Why Argentines mourned the death of a hateful fictional character

Dra Alcira Pignata's Twitter profile picture Image copyright Alcira Pignata/Twitter
Image caption Any resemblance to anyone?

She was rude, fascist and utterly implacable, and yet her "death" stormed social media in Argentina.

Dr Alcira Pignata, a 64-year-old who on her profile looked incredibly similar to former US General Attorney Janet Reno - she always assured followers that it was her actual picture - announced her "death" after listening President Cristina Fernandez de Kirchner on national TV.

"That's it, I let myself die. I close the account. It is over. They win," was her final tweet.

Thousands tweeted her back, begging her not to "die". Many couldn't believe the news, while others decided sarcasm was the best answer. "Hashtags at half-staff if Pignata's death is confirmed," joked cartoonist Bernardo Erlich on his twitter account.

Dr Pignata was a fictional Twitter character created by an anonymous person in 2010 and over the years Argentineans have grown quite fond of her - she had more than 186,000 followers. Right-wingers liked her frank talk, and left-wingers liked to laugh at an exaggeration of an extreme conservative.

"The biggest banknote in our country is worth US$10. We are Mozambique," Dr Pignata tweeted. "It took three days to realise that there was another door into Nisman's apartment. We deserve a thousand years of Kirchnerism," she recently commented after the announcement of the mysterious death of prosecutor Alberto Nisman.

Image copyright La Mirada Acida/Twitter
Image caption "The statue to commemorate Dr Pignata is ready in Cordoba"

Pignata fought tirelessly for the return of a dictatorship and she constantly railed against gays, Muslims, black people and liberals, not to mention Peronism, the working-class political movement based on the legacy of former president Juan Domingo Peron.
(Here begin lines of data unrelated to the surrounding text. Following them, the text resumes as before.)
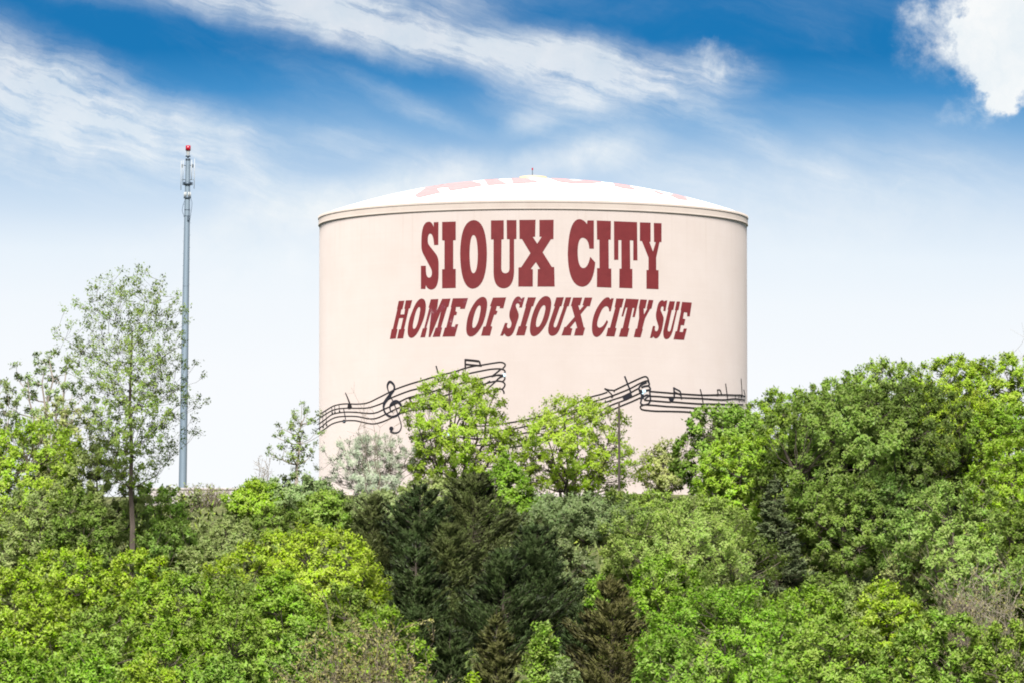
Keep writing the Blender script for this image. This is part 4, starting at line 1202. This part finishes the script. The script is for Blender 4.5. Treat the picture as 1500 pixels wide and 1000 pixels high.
tree(1396, 700, 190, 308, 'leaf_willow', 'pale green tree with airy crown on the right slope', 'bark_mid', cb=0.12, shape='dome', clumps=130, shoots=8, per=8, lob=0.35)
tree(1330, 790, 90, 312, 'leaf_pale', 'small pale green tree at the left foot of the airy pale tree', 'bark_mid', cb=0.1, shape='dome', shoots=8, per=7)
tree(1490, 745, 90, 312, 'leaf_mid', 'mid green tree at the right edge behind the bare shrubs', 'bark_dark', cb=0.08, shape='dome', shoots=8, per=8)
bareshrub(1450, 822, 130, 290, 'twig_pale', 'greyish brown budding shrub at the right edge', stems=44, buds='leaf_tan', nb=2200)
bareshrub(1395, 835, 70, 288, 'twig_brown', 'small brown twiggy shrub left of the budding shrub at right', stems=30, buds='leaf_tan', nb=700)
tree(1012, 718, 240, 322, 'leaf_willow', 'broad soft green dome shaped tree below the right end of the tank', 'bark_mid', cb=0.06, shape='dome', clumps=170, shoots=9, per=8, leaf_len=0.18, leaf_w=0.13)
tree(930, 770, 110, 326, 'leaf_willow', 'small soft green tree left of the broad dome shaped tree', 'bark_mid', cb=0.06, shape='dome', shoots=9, per=8)
shrub(1210, 836, 120, 318, 'leaf_mid', 'low mid green shrub at the foot of the shaded trees', shoots=9, per=7)
shrub(1270, 850, 100, 306, 'leaf_dull', 'low dull green shrub before the dark trunk on the right slope', shoots=9, per=7)
# ------------------------------------------------------------------ dark evergreens in the middle
evergreen(690, 690, 190, 338, 'needle_olive', 'tallest olive dark cedar below the larger round maple', boughs=188, per=126, pw=0.6)
evergreen(612, 704, 130, 334, 'needle_dark', 'narrow blackish green cedar left of the tallest cedar', boughs=160, per=115, pw=0.55)
evergreen(545, 722, 110, 338, 'needle_olive', 'olive cedar half hidden behind the yellow green tree', boughs=134, per=103, pw=0.6)
evergreen(656, 760, 150, 312, 'needle_olive', 'broad dark olive cedar in the middle of the evergreen group', boughs=179, per=126, pw=0.6)
evergreen(782, 764, 155, 320, 'needle_dark', 'dark green cedar at the right end of the evergreen group', boughs=179, per=126, pw=0.6)
evergreen(612, 790, 130, 300, 'needle_dark', 'blackish cedar low at the left of the evergreen group', boughs=152, per=115, pw=0.55)
evergreen(735, 800, 150, 304, 'needle_dark', 'dark cedar in the deep shade behind the small brown cedar', boughs=160, per=115, pw=0.6)
evergreen(895, 838, 170, 276, 'needle_brown', 'rusty brown cedar right of the evergreen group', boughs=188, per=138, pw=0.6)
evergreen(730, 888, 100, 262, 'needle_brown', 'small pointed brown cedar in front of the evergreen group', boughs=134, per=103, pw=0.7)
evergreen(660, 908, 110, 270, 'needle_dark', 'small dark cedar left of the pointed brown cedar', boughs=134, per=103, pw=0.6)
evergreen(850, 880, 90, 284, 'needle_dark', 'dark cedar partly behind the rusty brown cedar', boughs=116, per=103, pw=0.6)
# ------------------------------------------------------------------ middle row, left
tree(455, 762, 232, 302, 'leaf_yellow', 'broad yellow green tree left of the dark cedars', 'bark_dark', cb=0.15, shape='dome', clumps=150, shoots=9, per=8, lob=0.3)
tree(100, 795, 150, 300, 'leaf_yellow', 'yellow green tree at the left with a dark trunk showing', 'bark_dark', cb=0.1, shape='dome', shoots=9, per=8, lob=0.35)
tree(200, 800, 120, 304, 'leaf_yellow', 'yellow green tree right of the one with the dark trunk', 'bark_dark', cb=0.1, shape='dome', shoots=9, per=8, lob=0.35)
tree(22, 828, 130, 296, 'leaf_lime', 'lime tree cut by the left edge in the middle row', 'bark_dark', cb=0.06, shape='dome', shoots=9, per=8)
tree(262, 832, 170, 286, 'leaf_bright', 'leaf green tree in the middle row below the tall cottonwood', 'bark_dark', cb=0.06, shape='dome', shoots=9, per=8)
tree(350, 842, 120, 290, 'leaf_mid', 'mid green tree under the broad yellow green tree', 'bark_dark', cb=0.06, shape='dome', shoots=9, per=8)
tree(412, 836, 125, 278, 'leaf_bright', 'rounded vivid green tree under the left side of the broad yellow tree', 'bark_dark', cb=0.08, shape='dome', clumps=120, shoots=9, per=9)
tree(300, 790, 110, 316, 'leaf_dull', 'dull olive tree between the yellow green trees of the left', 'bark_dark', cb=0.06, shape='dome', shoots=8, per=8)
tree(505, 850, 90, 286, 'leaf_mid', 'shaded mid green tree under the right side of the broad yellow tree', 'bark_dark', cb=0.1, shape='dome', shoots=8, per=8)
# ------------------------------------------------------------------ front row
tree(60, 868, 150, 264, 'leaf_lime', 'lime green tree in the front row near the left edge', 'bark_mid', cb=0.05, shape='dome', shoots=9, per=8)
tree(150, 872, 150, 258, 'leaf_fresh', 'fresh green tree in the front row right of the leftmost lime one', 'bark_mid', cb=0.05, shape='dome', shoots=9, per=8)
tree(345, 886, 150, 256, 'leaf_fresh', 'fresh green front row tree with dark twigs inside', 'bark_dark', cb=0.08, shape='dome', shoots=8, per=8)
tree(250, 905, 150, 250, 'leaf_bright', 'bright green front row tree left of the one with dark twigs', 'bark_mid', cb=0.05, shape='dome', shoots=9, per=8)
tree(20, 935, 140, 242, 'leaf_bright', 'bright green tree in the bottom left corner', 'bark_mid', cb=0.05, shape='dome', shoots=9, per=8)
tree(120, 935, 150, 238, 'leaf_bright', 'leaf green tree at the bottom edge near the left corner', 'bark_mid', cb=0.05, shape='dome', shoots=9, per=8)
tree(215, 955, 120, 236, 'leaf_lime', 'low lime tree at the bottom edge left of the tan tree', 'bark_mid', cb=0.05, shape='dome', shoots=9, per=8)
tree(325, 955, 130, 238, 'leaf_fresh', 'low fresh green tree at the bottom edge left of the tan tree', 'bark_dark', cb=0.05, shape='dome', shoots=8, per=8)
plant('budding_tree', 530, 898, 200, 240, 'tan budding tree at the bottom edge left of the cedars', 'tree', G_X, bare, 'twig_brown', stems=60, buds='leaf_tan', nb=15000, twigs=8, leaf_len=0.12, leaf_w=0.085)
tree(560, 888, 130, 262, 'leaf_bright', 'vivid green tree behind the tan budding tree', 'bark_mid', cb=0.06, shape='dome', shoots=9, per=8)
tree(440, 905, 110, 250, 'leaf_fresh', 'fresh green tree at the left side of the tan budding tree', 'bark_dark', cb=0.06, shape='dome', shoots=8, per=8)
tree(796, 906, 66, 258, 'leaf_fresh', 'small light green sapling between the two brown cedars', 'bark_mid', cb=0.1, shape='dome', clumps=60, shoots=7, per=7)
shrub(822, 962, 110, 240, 'leaf_grey', 'greyish low shrub at the bottom edge under the small sapling', shoots=9, per=8)
tree(965, 812, 120, 298, 'leaf_bright', 'vivid green tree behind the rusty brown cedar', 'bark_mid', cb=0.06, shape='dome', shoots=9, per=9)
tree(880, 838, 60, 300, 'leaf_bright', 'small vivid green treetop left of the rusty cedar tip', 'bark_mid', cb=0.06, shape='dome', shoots=9, per=8)
tree(1075, 848, 260, 262, 'leaf_bright', 'wide leaf green tree right of the rusty cedar in the front row', 'bark_dark', cb=0.08, shape='dome', clumps=190, shoots=8, per=8, leaf_len=0.18, leaf_w=0.15, stems=5, fork=0.1)
tree(1185, 852, 120, 282, 'leaf_bright', 'bright green tree behind the wide front row tree', 'bark_dark', cb=0.06, shape='dome', shoots=9, per=8)
tree(1298, 846, 130, 276, 'leaf_lime', 'yellow tipped green tree in the front row right of centre', 'bark_dark', cb=0.06, shape='dome', shoots=9, per=8)
tree(1225, 898, 210, 248, 'leaf_fresh', 'wind ruffled green tree in the front row right of the wide one', 'bark_mid', cb=0.05, shape='dome', clumps=150, shoots=9, per=8)
tree(1375, 888, 200, 246, 'leaf_fresh', 'wind ruffled green tree at the bottom right below the bare shrubs', 'bark_mid', cb=0.05, shape='dome', clumps=150, shoots=9, per=8)
tree(1480, 905, 150, 244, 'leaf_fresh', 'green tree in the bottom right corner', 'bark_mid', cb=0.05, shape='dome', shoots=9, per=8)
tree(985, 930, 130, 242, 'leaf_fresh', 'green tree at the bottom edge right of the rusty cedar', 'bark_mid', cb=0.05, shape='dome', shoots=9, per=8)
shrub(690, 985, 60, 232, 'leaf_lime', 'lime green shrub tip at the bottom edge below the small dark cedar', shoots=9, per=8)
shrub(1150, 975, 150, 232, 'leaf_bright', 'bright green shrub at the bottom edge below the wide tree', shoots=9, per=8)

# ------------------------------------------------------------------ undergrowth
def build_undergrowth():
    rng = np.random.default_rng(5)
    n = 45000
    y = rng.uniform(236, 370, n)
    x = rng.uniform(-0.105, 0.105, n) * y
    z = ground_z(x, y)
    cl = np.clip(np.sin(x * 0.9 + 1.7 * np.sin(y * 0.35)) + np.sin(y * 0.8 + x * 0.3), -1, 1.4)
    h = rng.uniform(0, 1, n) ** 1.5 * (0.5 + 0.35 * cl)
    P = np.stack((x, y, z + h), 1)
    sz = rng.uniform(0.6, 1.4, n)
    me = leaves_mesh('undergrowth', P, unit(UP * 0.8 + rng.normal(0, 0.6, (n, 3))), unit(UP * 0.5 + rng.normal(0, 0.6, (n, 3))), 0.4 * sz, 0.17 * sz)
    tag(link('undergrowth', me, None, M['leaf_dull']), 'low weeds and saplings covering the ground between the trees', None, None, 'stuff')
build_undergrowth()
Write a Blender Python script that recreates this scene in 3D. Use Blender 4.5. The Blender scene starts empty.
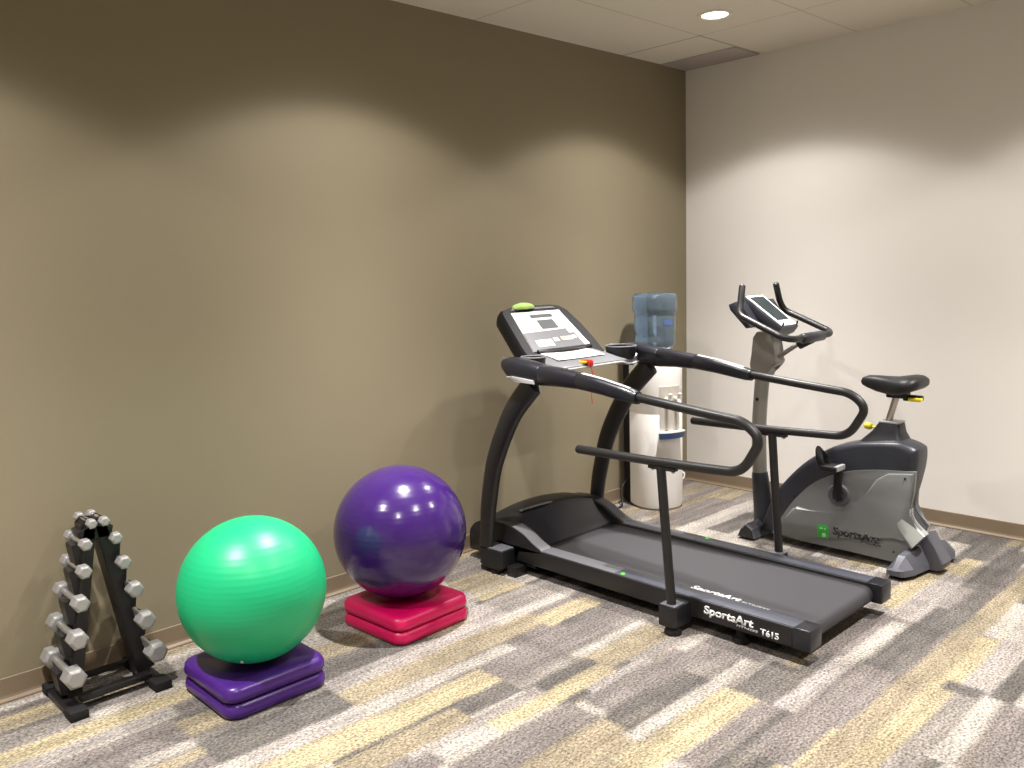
import bpy, bmesh, math, random
import numpy as np
from mathutils import Vector, Matrix, noise
PI = math.pi
C = bpy.context.scene.collection
S = bpy.context.scene
random.seed(7)

# ------------------------------------------------------------------ camera
def set_camera():
    loc = Vector((-4.9712, -3.4366, 1.5017))
    yaw, pitch, roll = 0.807705, -0.131838, -0.030304
    f = Vector((math.cos(pitch)*math.cos(yaw), math.cos(pitch)*math.sin(yaw), math.sin(pitch)))
    r = f.cross(Vector((0, 0, 1))).normalized()
    u = r.cross(f)
    r2 = math.cos(roll)*r + math.sin(roll)*u
    u2 = -math.sin(roll)*r + math.cos(roll)*u
    cam = bpy.data.cameras.new('camera')
    cam.sensor_width = 36.0
    cam.lens = 36.0*856.956/1024.0
    cam.clip_start = 0.05
    o = bpy.data.objects.new('camera', cam)
    m = Matrix((r2, u2, -f)).transposed().to_4x4()
    m.translation = loc
    o.matrix_world = m
    C.objects.link(o)
    S.camera = o
set_camera()

# ------------------------------------------------------------------ world, exposure
w = bpy.data.worlds.new('world'); S.world = w
w.use_nodes = True
w.node_tree.nodes['Background'].inputs[0].default_value = (1.0, 0.93, 0.82, 1)
w.node_tree.nodes['Background'].inputs[1].default_value = 0.02
S.view_settings.view_transform = 'Standard'
S.view_settings.look = 'None'
S.view_settings.gamma = 1
S.view_settings.use_curve_mapping = False
S.view_settings.exposure = 0.0
H = 2.785                      # ceiling height
X0, Y0 = -6.3, -5.0            # far ends of the room, behind the camera
LAMP_W = 33.0               # one recessed downlight
LAMP_COL = (1.0, 0.962, 0.94)
# photometric profile of the recessed can: candela by angle off straight down
BEAM = [(0, 205), (10, 202), (16, 182), (22, 142), (28, 90), (34, 56), (40, 38), (46, 28), (52, 22.5), (56, 18.5), (58, 15), (60, 9), (62, 4), (65, 1), (74, 0), (90, 0), (180, 0)]
BEAM_TEXT = bpy.data.texts.new('downlight_beam')
BEAM_TEXT.write('IESNA:LM-63-1995\nTILT=NONE\n1 1000 1 %d 1 1 2 0 0 0\n1 1 0\n%s\n0\n%s\n' % (len(BEAM), ' '.join(str(a) for a, c in BEAM), ' '.join(str(c) for a, c in BEAM)))

# ------------------------------------------------------------------ materials
def lin(c):
    return tuple(((v/255)/12.92 if v/255 <= .04045 else ((v/255+.055)/1.055)**2.4) for v in c)
def nd(nt, t, **kw):
    n = nt.nodes.new(t)
    for k, v in kw.items(): setattr(n, k, v)
    return n
def mat(name, rgb, rough=.5, metal=0., spec=.5, coat=0., var=.06, vscale=14., bump=0., bscale=250., emit=None, trans=0., sheen=0., aniso=0.):
    m = bpy.data.materials.new(name); m.use_nodes = True
    nt = m.node_tree; b = nt.nodes['Principled BSDF']
    c = lin(rgb)
    tc = nd(nt, 'ShaderNodeTexCoord')
    nz = nd(nt, 'ShaderNodeTexNoise'); nz.inputs['Scale'].default_value = vscale; nz.inputs['Detail'].default_value = 4
    nt.links.new(tc.outputs['Object'], nz.inputs['Vector'])
    mx = nd(nt, 'ShaderNodeMix', data_type='RGBA')
    mx.inputs[6].default_value = tuple(v*(1-var) for v in c)+(1,)
    mx.inputs[7].default_value = tuple(min(1, v*(1+var)) for v in c)+(1,)
    nt.links.new(nz.outputs['Fac'], mx.inputs[0])
    nt.links.new(mx.outputs[2], b.inputs['Base Color'])
    b.inputs['Roughness'].default_value = rough
    b.inputs['Metallic'].default_value = metal
    b.inputs['Specular IOR Level'].default_value = spec
    b.inputs['Coat Weight'].default_value = coat
    b.inputs['Coat Roughness'].default_value = .12
    b.inputs['Transmission Weight'].default_value = trans
    b.inputs['Sheen Weight'].default_value = sheen
    if emit:
        b.inputs['Emission Color'].default_value = lin(emit[0])+(1,)
        b.inputs['Emission Strength'].default_value = emit[1]
    if bump:
        n2 = nd(nt, 'ShaderNodeTexNoise'); n2.inputs['Scale'].default_value = bscale; n2.inputs['Detail'].default_value = 3
        nt.links.new(tc.outputs['Object'], n2.inputs['Vector'])
        bp = nd(nt, 'ShaderNodeBump'); bp.inputs['Strength'].default_value = bump; bp.inputs['Distance'].default_value = .002
        nt.links.new(n2.outputs['Fac'], bp.inputs['Height'])
        nt.links.new(bp.outputs['Normal'], b.inputs['Normal'])
    return m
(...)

She tapped into a frustration with politicians and for many, she became an unofficial opposition after presidential speeches. "Where is Dr Pignata? There is a public broadcast and I need her tweets to stand it," one fan wrote.

"She represents the stereotype of a vast group of Argentineans," said Ingrid Beck, editor of satire magazine Barcelona. "She is the wealthy fascist that mistreats people. We laugh a lot, but many of the things she says you can hear in real life from elderly upper-class women."

Is it really comedy? "I'd rather take her as parody than as a statement, otherwise I would not laugh," Beck said.